Então vamos devagar. Vamos partir da fala de Baudolino: imaginar mundos melhores é um ótimo exercício para fundamentar as nossas ações.
E como é esse mundo melhor que você imagina?
Eu imagino um mundo em que não precisemos pagar para comer. Isso é o mais básico, o essencial. Sem comida a gente não vive. Com comida que não parece ser comida, dessas que a gente come já sabendo que vai fazer mal, a gente vive mais ou menos. Vive meio lerdo. Fica doente fácil.
Mas, com boa comida, aquela que faz parte da nossa natureza essencial, que está com a gente aqui neste planeta, junto, somando, agregando forças, que são gostosas, deliciosas, suculentas, saborosas, a gente vive supersaudável.
E sabe como é viver de forma saudável? É ter um corpo maravilhoso, que responde ao que você quer, é ter uma mente iluminada, que vive o presente, que sabe que o mundo ideal é o mundo em que vivemos agora (ops, revelei um spoiler).

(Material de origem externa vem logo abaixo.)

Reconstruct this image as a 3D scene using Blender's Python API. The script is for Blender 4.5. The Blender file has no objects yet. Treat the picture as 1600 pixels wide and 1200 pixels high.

E então, quando todos nós estivermos comendo com qualidade, em comunhão com a natureza, seremos tão maravilhosos que o gozo será eterno.
Aí vamos entender que o dinheiro é secundário. Que o mais importante é viver: Comer, dormir e respirar. A gente vai começar a cuidar mais da gente e cuidar dos outros, também. Vamos almoçar uns nas casas dos outros. Vamos parar de perder tempo com horas fixas no trabalho, vamos parar de vender nossas melhores horas, aquelas em que somos artistas únicos, por dinheiro garantido no fim do mês. (Alô, Bolsonaro, obrigada pelas reformas!) Vamos parar de achar que tudo nesse sistema se resume a ganhar dinheiro.

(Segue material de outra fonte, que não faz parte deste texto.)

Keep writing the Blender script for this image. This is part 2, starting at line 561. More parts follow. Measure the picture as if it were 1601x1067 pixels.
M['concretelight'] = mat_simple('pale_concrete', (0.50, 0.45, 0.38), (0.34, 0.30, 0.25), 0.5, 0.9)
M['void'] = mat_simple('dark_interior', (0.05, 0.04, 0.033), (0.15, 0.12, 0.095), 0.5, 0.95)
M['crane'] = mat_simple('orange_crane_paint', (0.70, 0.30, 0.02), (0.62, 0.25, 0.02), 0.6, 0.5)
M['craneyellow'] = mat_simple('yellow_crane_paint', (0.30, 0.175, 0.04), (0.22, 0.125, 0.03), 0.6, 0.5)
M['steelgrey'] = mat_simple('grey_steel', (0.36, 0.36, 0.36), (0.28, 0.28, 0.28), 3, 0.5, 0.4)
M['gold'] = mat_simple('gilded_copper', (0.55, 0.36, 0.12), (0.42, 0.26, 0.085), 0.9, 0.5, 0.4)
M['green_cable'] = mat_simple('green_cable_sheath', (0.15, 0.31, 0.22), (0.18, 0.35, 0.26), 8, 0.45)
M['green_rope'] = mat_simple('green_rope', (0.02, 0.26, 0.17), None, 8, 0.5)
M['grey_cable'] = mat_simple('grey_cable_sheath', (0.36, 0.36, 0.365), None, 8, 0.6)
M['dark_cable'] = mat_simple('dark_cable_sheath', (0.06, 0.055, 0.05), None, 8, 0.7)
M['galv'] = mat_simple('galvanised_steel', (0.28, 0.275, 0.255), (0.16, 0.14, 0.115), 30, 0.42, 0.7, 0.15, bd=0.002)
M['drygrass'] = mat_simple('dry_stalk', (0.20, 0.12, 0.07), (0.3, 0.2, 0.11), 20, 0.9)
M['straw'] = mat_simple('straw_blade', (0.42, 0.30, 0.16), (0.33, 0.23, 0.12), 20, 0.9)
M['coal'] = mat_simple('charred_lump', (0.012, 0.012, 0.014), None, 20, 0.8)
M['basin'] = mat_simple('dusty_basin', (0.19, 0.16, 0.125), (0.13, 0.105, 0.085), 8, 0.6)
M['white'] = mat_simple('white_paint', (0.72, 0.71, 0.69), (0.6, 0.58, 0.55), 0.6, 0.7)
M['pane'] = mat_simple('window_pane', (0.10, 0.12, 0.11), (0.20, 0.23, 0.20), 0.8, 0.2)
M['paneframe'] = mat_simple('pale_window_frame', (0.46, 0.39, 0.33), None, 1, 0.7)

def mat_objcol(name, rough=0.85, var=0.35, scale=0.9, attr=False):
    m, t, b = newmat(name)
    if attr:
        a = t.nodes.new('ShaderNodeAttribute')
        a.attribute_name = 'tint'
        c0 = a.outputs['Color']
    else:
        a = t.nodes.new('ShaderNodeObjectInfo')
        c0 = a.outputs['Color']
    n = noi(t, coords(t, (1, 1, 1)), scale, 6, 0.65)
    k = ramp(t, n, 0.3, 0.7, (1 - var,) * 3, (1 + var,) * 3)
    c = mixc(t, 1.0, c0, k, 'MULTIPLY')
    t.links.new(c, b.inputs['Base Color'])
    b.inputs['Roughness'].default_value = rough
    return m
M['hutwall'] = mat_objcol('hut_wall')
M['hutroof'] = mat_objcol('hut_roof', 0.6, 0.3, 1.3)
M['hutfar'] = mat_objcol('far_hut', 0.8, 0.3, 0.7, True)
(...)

Pois eu tenho uma notícia: esse sistema é só uma maneira de enxergar o mundo. O mundo não é um sistema. O mundo é um universo. Infinito.
Ui. Viajei. Escrevi demais. Chega, né? Isso aqui não é o Antigo Testamento e temos coisas melhores a fazer.
Sabe o que é? Amo falar sobre mundos melhores. Sobre o Bem Viver. Se meu editor topar me manter aqui, prometo para a semana que vem um texto mais pé no chão (e até mais curto) sobre o assunto.